Americans are more concerned about health care than they are about terrorism, according to a poll released on Monday.

The Gallup survey rated health care as the top concern among Americans, with 55 percent of respondents noting they were "a great deal" concerned about the availability and affordability of health care. Twenty-three percent were "a fair amount" concerned about the topic.

It is the fifth year running that health care has topped Gallup's list of concerns for Americans. It's the 13th time overall that the issue has been a top concern.
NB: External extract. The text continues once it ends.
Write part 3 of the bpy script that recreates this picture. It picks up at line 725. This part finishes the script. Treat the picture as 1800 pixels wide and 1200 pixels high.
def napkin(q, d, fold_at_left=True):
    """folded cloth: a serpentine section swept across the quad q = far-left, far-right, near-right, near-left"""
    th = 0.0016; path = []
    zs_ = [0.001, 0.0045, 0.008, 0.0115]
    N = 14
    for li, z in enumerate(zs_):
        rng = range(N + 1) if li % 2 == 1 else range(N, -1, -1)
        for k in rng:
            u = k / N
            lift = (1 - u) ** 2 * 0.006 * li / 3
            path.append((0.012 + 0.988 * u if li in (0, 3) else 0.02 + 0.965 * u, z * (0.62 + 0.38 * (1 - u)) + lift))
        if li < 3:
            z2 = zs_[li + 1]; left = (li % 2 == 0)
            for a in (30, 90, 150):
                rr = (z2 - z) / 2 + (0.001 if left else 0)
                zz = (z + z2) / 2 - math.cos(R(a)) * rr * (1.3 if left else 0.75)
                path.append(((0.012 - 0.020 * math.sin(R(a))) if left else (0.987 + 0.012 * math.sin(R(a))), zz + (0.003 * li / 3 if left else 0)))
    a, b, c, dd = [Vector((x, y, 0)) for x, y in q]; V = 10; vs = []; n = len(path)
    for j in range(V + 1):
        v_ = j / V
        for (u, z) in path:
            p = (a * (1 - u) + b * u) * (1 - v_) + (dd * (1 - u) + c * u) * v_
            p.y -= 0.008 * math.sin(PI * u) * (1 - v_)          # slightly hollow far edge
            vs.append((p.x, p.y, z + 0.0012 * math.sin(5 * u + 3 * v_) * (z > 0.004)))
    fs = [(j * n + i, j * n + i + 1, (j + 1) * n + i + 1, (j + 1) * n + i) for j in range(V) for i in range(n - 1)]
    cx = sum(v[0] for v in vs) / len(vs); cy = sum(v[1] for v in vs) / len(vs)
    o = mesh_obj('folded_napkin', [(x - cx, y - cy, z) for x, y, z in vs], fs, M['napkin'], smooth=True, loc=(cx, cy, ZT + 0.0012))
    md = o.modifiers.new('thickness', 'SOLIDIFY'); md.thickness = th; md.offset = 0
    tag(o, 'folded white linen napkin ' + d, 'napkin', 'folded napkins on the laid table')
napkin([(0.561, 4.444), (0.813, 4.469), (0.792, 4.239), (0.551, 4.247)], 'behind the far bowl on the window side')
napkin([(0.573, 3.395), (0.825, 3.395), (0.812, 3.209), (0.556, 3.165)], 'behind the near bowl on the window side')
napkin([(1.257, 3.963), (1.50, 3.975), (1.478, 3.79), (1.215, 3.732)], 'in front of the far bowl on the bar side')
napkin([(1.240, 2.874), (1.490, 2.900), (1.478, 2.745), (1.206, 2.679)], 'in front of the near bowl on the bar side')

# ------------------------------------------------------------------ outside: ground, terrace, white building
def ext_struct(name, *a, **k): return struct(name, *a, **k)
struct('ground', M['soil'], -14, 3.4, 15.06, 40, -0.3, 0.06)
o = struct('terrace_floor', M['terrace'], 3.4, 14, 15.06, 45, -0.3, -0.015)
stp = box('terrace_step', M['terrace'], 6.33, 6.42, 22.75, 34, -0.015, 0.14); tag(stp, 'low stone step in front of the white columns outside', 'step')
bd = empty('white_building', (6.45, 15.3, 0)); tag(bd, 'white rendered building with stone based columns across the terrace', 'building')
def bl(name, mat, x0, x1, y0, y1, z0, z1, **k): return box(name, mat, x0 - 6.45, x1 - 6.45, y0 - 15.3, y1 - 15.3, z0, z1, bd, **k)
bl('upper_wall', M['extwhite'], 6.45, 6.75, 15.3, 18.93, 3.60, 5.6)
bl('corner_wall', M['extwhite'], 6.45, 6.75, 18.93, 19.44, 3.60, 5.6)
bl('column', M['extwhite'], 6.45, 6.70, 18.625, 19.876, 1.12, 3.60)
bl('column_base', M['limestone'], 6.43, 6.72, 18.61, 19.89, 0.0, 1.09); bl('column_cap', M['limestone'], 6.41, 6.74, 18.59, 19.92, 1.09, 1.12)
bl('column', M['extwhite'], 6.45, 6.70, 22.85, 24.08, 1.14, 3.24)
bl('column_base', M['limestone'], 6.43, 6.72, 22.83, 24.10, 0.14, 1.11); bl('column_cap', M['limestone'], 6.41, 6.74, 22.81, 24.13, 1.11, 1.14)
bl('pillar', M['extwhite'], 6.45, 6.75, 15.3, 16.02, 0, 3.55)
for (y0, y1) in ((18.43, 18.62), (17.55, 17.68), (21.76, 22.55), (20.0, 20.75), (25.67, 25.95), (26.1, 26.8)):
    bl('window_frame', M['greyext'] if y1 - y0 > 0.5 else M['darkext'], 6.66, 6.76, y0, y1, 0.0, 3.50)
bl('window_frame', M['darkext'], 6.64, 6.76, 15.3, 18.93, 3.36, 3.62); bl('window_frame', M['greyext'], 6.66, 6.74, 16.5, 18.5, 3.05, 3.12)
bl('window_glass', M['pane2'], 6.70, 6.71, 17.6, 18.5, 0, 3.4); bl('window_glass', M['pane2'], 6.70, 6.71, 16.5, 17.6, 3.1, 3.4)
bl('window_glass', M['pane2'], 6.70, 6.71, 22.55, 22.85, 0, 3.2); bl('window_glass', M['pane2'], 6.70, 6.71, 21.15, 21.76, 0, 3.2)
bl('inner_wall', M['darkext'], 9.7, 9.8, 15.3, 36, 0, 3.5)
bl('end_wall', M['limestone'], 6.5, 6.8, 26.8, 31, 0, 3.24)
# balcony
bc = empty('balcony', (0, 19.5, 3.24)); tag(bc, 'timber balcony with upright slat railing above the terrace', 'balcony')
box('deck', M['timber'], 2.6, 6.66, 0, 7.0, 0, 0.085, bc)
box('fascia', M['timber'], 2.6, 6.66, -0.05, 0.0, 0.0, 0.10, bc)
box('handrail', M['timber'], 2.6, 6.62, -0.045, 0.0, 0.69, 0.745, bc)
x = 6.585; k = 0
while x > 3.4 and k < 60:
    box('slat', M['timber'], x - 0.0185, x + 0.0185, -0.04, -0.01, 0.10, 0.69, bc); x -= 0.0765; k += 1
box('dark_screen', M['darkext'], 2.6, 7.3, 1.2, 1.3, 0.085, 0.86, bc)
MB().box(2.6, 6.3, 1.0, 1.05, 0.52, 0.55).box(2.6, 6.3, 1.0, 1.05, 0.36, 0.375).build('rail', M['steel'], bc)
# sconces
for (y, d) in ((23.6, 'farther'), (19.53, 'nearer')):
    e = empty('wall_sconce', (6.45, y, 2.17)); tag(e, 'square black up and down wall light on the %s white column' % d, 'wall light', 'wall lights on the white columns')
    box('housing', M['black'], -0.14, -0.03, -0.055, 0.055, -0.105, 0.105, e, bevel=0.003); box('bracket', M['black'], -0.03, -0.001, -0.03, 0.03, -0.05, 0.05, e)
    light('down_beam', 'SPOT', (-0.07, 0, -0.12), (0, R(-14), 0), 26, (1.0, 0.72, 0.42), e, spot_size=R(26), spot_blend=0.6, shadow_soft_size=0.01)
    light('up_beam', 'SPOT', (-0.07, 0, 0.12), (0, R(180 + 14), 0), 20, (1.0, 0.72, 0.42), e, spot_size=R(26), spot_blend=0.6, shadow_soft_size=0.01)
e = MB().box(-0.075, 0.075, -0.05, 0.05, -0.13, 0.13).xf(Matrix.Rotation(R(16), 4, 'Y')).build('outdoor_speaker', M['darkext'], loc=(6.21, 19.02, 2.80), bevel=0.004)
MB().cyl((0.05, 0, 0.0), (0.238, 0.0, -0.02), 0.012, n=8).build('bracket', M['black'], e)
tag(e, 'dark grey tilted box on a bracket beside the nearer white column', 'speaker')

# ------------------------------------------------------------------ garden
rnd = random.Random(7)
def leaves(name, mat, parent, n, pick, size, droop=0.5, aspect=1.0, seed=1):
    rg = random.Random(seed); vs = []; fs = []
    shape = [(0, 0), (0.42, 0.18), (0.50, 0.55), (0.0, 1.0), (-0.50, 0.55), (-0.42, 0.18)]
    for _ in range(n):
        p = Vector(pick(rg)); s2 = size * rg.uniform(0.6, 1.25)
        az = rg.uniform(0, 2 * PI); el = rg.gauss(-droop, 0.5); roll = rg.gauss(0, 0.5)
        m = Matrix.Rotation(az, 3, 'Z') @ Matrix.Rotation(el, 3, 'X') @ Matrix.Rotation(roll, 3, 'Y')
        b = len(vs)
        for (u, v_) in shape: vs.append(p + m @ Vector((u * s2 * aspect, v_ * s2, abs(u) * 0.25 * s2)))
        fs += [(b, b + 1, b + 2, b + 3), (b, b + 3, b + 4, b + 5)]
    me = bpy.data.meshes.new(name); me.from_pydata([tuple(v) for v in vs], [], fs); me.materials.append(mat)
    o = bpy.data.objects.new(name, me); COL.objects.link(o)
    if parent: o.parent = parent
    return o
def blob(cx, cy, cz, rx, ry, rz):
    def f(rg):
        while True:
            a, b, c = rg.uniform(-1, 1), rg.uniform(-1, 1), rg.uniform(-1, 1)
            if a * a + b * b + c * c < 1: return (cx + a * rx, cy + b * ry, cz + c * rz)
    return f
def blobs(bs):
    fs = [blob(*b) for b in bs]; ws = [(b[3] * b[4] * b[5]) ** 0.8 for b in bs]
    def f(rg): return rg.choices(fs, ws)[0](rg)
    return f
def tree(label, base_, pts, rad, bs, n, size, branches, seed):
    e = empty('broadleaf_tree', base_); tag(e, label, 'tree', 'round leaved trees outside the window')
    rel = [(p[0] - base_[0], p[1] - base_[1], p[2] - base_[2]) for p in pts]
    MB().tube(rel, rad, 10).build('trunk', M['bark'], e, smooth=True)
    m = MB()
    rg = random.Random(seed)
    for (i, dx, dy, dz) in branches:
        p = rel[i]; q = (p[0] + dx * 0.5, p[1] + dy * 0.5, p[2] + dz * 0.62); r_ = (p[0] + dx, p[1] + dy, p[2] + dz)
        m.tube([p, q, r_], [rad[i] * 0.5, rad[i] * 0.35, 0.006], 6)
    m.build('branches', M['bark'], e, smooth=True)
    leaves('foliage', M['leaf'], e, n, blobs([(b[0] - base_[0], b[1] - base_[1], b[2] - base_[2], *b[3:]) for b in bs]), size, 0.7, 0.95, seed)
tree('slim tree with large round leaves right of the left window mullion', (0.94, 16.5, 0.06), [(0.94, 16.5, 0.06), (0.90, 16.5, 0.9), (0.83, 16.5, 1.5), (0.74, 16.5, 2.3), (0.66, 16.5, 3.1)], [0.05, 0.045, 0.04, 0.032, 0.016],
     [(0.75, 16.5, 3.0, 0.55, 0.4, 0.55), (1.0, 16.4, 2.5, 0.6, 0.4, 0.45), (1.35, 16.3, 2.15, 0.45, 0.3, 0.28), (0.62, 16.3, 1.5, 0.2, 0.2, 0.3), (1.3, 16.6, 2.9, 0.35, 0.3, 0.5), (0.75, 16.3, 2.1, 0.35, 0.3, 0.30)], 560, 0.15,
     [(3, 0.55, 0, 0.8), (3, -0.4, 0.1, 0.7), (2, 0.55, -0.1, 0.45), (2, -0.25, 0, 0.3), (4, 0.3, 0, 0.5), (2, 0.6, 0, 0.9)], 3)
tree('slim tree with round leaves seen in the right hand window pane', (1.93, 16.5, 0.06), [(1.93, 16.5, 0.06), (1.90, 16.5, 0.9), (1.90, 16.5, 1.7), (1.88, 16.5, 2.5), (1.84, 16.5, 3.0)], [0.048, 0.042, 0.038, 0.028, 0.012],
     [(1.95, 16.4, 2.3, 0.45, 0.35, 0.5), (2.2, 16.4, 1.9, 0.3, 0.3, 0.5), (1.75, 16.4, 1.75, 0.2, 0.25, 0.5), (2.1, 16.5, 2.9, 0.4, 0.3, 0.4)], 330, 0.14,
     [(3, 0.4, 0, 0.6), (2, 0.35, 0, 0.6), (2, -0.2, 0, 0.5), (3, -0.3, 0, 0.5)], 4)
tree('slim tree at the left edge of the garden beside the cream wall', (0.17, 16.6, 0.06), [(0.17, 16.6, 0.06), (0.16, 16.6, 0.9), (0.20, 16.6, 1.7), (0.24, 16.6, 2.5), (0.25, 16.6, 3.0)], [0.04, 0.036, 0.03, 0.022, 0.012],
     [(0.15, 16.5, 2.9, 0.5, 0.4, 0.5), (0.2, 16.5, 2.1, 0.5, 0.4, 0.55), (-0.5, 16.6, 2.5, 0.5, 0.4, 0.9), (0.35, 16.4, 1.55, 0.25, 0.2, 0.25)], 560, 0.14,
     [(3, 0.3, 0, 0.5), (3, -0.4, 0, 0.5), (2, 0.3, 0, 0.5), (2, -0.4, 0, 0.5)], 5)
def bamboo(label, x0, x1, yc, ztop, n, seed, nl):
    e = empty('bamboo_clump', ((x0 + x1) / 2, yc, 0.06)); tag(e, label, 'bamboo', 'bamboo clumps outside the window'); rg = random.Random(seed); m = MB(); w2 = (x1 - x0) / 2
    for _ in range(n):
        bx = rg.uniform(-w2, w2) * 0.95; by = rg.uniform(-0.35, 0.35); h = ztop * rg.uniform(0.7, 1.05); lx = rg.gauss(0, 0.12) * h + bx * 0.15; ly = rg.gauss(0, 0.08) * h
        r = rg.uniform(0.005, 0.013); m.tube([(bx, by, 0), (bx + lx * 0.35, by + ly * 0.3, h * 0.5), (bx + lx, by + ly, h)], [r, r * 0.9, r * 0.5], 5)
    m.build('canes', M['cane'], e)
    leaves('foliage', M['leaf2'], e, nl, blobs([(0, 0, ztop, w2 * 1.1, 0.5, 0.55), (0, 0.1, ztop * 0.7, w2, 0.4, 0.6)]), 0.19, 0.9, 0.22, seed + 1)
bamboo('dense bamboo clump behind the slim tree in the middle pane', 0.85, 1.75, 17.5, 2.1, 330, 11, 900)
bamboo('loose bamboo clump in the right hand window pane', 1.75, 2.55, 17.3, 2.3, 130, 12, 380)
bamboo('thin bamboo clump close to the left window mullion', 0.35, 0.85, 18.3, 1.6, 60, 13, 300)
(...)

Democrats were more concerned about health care than Republicans, although 39 percent of Republicans still expressed concerns about the issue.

President Donald Trump's first year in office does not appear to have made health care any less of a concern for Americans, particularly given his promise to repeal and replace Obamacare–which he did not manage to accomplish.

The topic of terrorism, which was highlighted by Trump repeatedly during his election campaign, falls further down on the list of concerns for Americans, Just 40 percent said they were a great deal concerned about the possibility of future terrorist attacks in the U.S., 28 percent said they were a fair amount concerned and a further 31 percent responded that they were either a little concerned or not at all.

This year's poll, taken from March 1-8, shows that 51 percent of respondents identified crime and violence as a topic they were a great deal concerned about; 51 percent were concerned about the availability of guns; and another 51 percent cited federal spending and the budget deficit as areas they were a great deal concerned about.

The poll surveyed 1,041 adults with a margin of error of plus/minus 4 percentage points. It included the question of gun availability for the first time ever.